The Agreements stipulate that the Company and Mark See, the Company’s Chairman and Chief Executive Officer (“CEO”), will provide to SORC, management services and expertise through exclusive, perpetual license agreements and a management services agreement (the “Management Service Agreement”) with SORC. As consideration for the licenses to SORC, the Company will receive an interest in SORC’s net profits as defined in the Agreements (the “Royalty”). The Management Service Agreement (“MSA”) outlines that the Company will provide the services of key employees (“Key Persons”), including Mark See, in exchange for monthly and quarterly management service fees. The monthly and quarterly management service fees provide funding for the salaries, benefit costs, and FICA taxes for the Key Persons identified in the MSA. The quarterly management fee of $122,500 is paid on the first day of each calendar quarter, and, as such, $40,833 has been recorded as deferred management fee revenue at February 28, 2013. In addition, SORC will reimburse the Company for monthly expenses incurred by the Key Persons in connection with their rendition of services under the MSA. The Company may submit written requests to SORC for additional funding for payment of the Company’s operating costs and expenses, which SORC, in its sole and absolute discretion, will determine whether or not to fund. As of the filing date, no such additional funding requests have been made.

In June 2011, SORC also provided $418,088 to the Company which was used for the sole purpose of paying and retiring in full certain of the Company’s debt obligations and accrued interest. During the first quarter of fiscal year 2012, all debt obligations and accrued interest other than amounts owed to Alleghany Capital Corporation (“Alleghany Capital”), the parent of SORC, were repaid. Further, SORC provided $200,000 to the Company to reimburse a portion of the legal fees incurred in connection with the Agreements. The proceeds used for retiring the debt obligations are recorded in additional paid in capital and reimbursement of legal fees are included in other income.

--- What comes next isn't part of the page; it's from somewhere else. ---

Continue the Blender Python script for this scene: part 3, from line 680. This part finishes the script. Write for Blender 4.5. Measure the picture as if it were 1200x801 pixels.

As consideration for the licenses to SORC, the Company will receive a 19.49% interest in SORC net profits as defined in the SORC License Agreement (the “Royalty”). Under the SORC License Agreement, the Company agreed that a portion of the Royalty equal to at least 2.25% of the net profits (“Incentive Royalty”) be used to fund a long term incentive plan for the benefit of its employees, as determined by the Company’s board of directors. On October 11, 2012, the Laredo Royalty Incentive Plan (the “Plan”) was approved and adopted by the Board and the Incentive Royalty was assigned by the Company to Laredo Royalty Incentive Plan, LLC , a special purpose Delaware limited liability company and wholly owned subsidiary of Laredo Oil, Inc. formed to carry out the purposes of the Plan (the “Plan Entity”). As a result of the assignment of the Incentive Royalty to the Plan Entity, the Royalty retained by the Company has been reduced from 19.49% to 17.24% subject to reduction to 15% under certain events stipulated in the SORC License Agreement. Additionally, in the event of a SORC initial public offering or certain other defined corporate events, the Company will receive 17.24%, subject to reduction to 15% under the SORC License Agreement, of the SORC common equity or proceeds emanating from the event in exchange for termination of the Royalty. Under certain circumstances regarding termination of exclusivity and license terminations, the Royalty could be reduced to 7.25%. If any Incentive Royalty is funded as a result of those conditions being met, the Company may record compensation expense for the fair value of the Royalty Incentive, once all pertinent factors are known and considered probable.

Basic and Diluted Loss per Share

The Company’s basic and diluted earnings per share (“EPS”) amounts have been computed based on the weighted-average number of shares of common stock outstanding for the period. As the Company realized a net loss for the three and nine month periods ended February 28, 2013 and for the nine month period ended February 29, 2012, no potentially dilutive securities were included in the calculation of diluted loss per share as their impact would have been anti-dilutive.